With Handbrake running, Mail and Activity monitor are causing more of an energy impact.
 
Here's the info from system info - does everything look ok from a charger perspective?

I'm down to 16%, with "safari" using significant energy, but not really and its not charging. Nothing in activity monitor stands out at all as being a drain.

AC Charger Information:

Connected: Yes
ID: 0x7002
Wattage (W): 94
Family: 0xe0004009
Serial Number: C4H946305DBL4YRAB
Name: 96W USB-C Power Adapter
Manufacturer: Apple Inc.
Hardware Version: 1.0
Firmware Version: 1070051
Charging: No
 
So according to Activity Monitor under Energy Impact, there's nothing. I've rebooted and done the usual resets, but I want to do a quick Handbrake encode and the machine is losing charge rapidly despite being plugged-in on the stock charger and cable.
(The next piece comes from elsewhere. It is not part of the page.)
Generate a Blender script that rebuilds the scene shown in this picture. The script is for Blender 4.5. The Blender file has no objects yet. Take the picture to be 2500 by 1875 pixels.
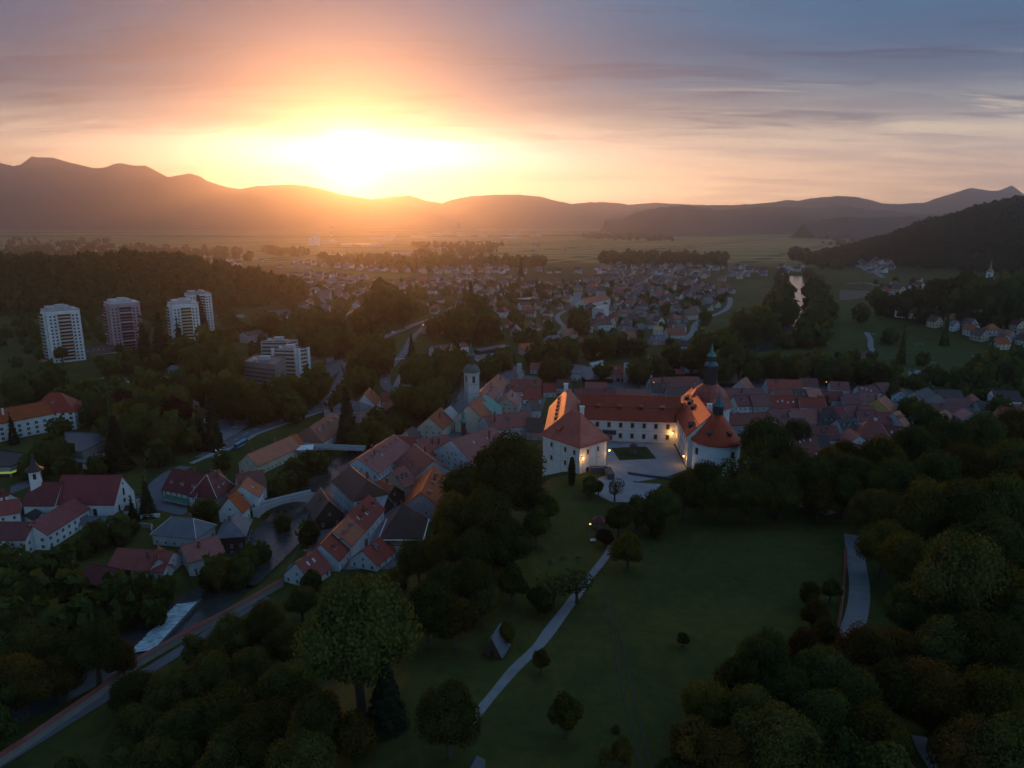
import bpy, math, random
import numpy as np
from mathutils import Vector, Matrix, noise
R = math.radians
rng = random.Random(7); nrg = np.random.default_rng(7)
SC = bpy.context.scene; COL = SC.collection

# ------------------------------------------------------------------ camera
F, CZ, PITCH = 1735.0, 132.0, R(13.05)          # focal length in photograph pixels (2500 wide), height, tilt
cam = bpy.data.cameras.new('camera'); cam.sensor_width = 36; cam.lens = 36*F/2500
cam.clip_start = 1; cam.clip_end = 60000
cam_o = bpy.data.objects.new('camera', cam); COL.objects.link(cam_o)
cam_o.location = (0, 0, CZ); cam_o.rotation_euler = (R(90)-PITCH, 0, 0)
SC.camera = cam_o

# ------------------------------------------------------------------ sun, sky, exposure
SUN_AZ, SUN_EL = R(-12.3), R(4.3)
SV = (math.sin(SUN_AZ)*math.cos(SUN_EL), math.cos(SUN_AZ)*math.cos(SUN_EL), math.sin(SUN_EL))
sl = bpy.data.lights.new('sun', 'SUN'); sl.energy = 1.2; sl.angle = R(0.5); sl.color = (1.0, 0.36, 0.08)
so = bpy.data.objects.new('sun', sl); COL.objects.link(so)
so.rotation_euler = Vector(SV).to_track_quat('Z', 'Y').to_euler()
SC.view_settings.view_transform = 'Standard'; SC.view_settings.look = 'None'
SC.view_settings.exposure = 0.0; SC.view_settings.gamma = 1.0; SC.view_settings.use_curve_mapping = False
SC.cycles.use_denoising = True
SC.cycles.max_bounces = 5; SC.cycles.diffuse_bounces = 2; SC.cycles.glossy_bounces = 2
SC.cycles.transmission_bounces = 2; SC.cycles.transparent_max_bounces = 8; SC.cycles.volume_bounces = 1
SC.cycles.sample_clamp_indirect = 4.0
SC.render.threads_mode = 'AUTO'

class NT:
    """tiny node-graph writer"""
    def __init__(s, nt): s.t = nt; s.n = nt.nodes; s.l = nt.links
    def add(s, kind, **kw):
        n = s.n.new(kind)
        for k, v in kw.items(): setattr(n, k, v)
        return n
    def put(s, sock, v):
        if isinstance(v, bpy.types.NodeSocket): s.l.new(v, sock)
        else: sock.default_value = v
    def m(s, op, a, b=0.0, c=0.0, clamp=False):
        n = s.add('ShaderNodeMath', operation=op, use_clamp=clamp)
        s.put(n.inputs[0], a); s.put(n.inputs[1], b); s.put(n.inputs[2], c); return n.outputs[0]
    def vm(s, op, a, b=(0, 0, 0), val=False):
        n = s.add('ShaderNodeVectorMath', operation=op); s.put(n.inputs[0], a); s.put(n.inputs[1], b)
        return n.outputs['Value'] if val else n.outputs[0]
    def mr(s, v, a, b, c=0.0, d=1.0, kind='SMOOTHSTEP'):
        n = s.add('ShaderNodeMapRange', interpolation_type=kind); s.put(n.inputs[0], v)
        for i, q in enumerate((a, b, c, d)): n.inputs[1+i].default_value = q
        return n.outputs[0]
    def ramp(s, v, stops, mode='LINEAR'):
        n = s.add('ShaderNodeValToRGB'); n.color_ramp.interpolation = mode; e = n.color_ramp.elements
        while len(e) < len(stops): e.new(0.5)
        for q, (p, c) in zip(e, stops): q.position = p; q.color = (*c, 1)
        s.put(n.inputs[0], v); return n.outputs[0]
    def mix(s, f, a, b, mode='MIX'):
        n = s.add('ShaderNodeMix', data_type='RGBA', blend_type=mode); s.put(n.inputs[0], f)
        for k, v in ((6, a), (7, b)): s.put(n.inputs[k], (*v, 1) if isinstance(v, tuple) and len(v) == 3 else v)
        return n.outputs[2]
    def noise(s, vec, scale, detail=4, rough=0.55, dist=0.0):
        n = s.add('ShaderNodeTexNoise'); s.put(n.inputs['Vector'], vec); n.inputs['Scale'].default_value = scale
        n.inputs['Detail'].default_value = detail; n.inputs['Roughness'].default_value = rough; n.inputs['Distortion'].default_value = dist
        return n.outputs[0]
    def mapv(s, vec, scale=(1, 1, 1), rot=(0, 0, 0)):
        n = s.add('ShaderNodeMapping'); s.put(n.inputs[0], vec); n.inputs['Scale'].default_value = scale
        n.inputs['Rotation'].default_value = rot; return n.outputs[0]
    def scale(s, col, f):
        n = s.add('ShaderNodeVectorMath', operation='SCALE'); s.put(n.inputs[0], col); s.put(n.inputs['Scale'], f); return n.outputs[0]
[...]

With Handbrake running, Mail and Activity monitor are causing more of an energy impact.
How many times have you reset the SMC? It took 4 times total, first didn't and I did it 3 more times the next day and I've been back to normal since. I have NO idea what was going on - I've left the report open and asked if they can figure out what happened and let me know (not holding my breath). But I'd recommend resetting SMC a few times - checking after each one.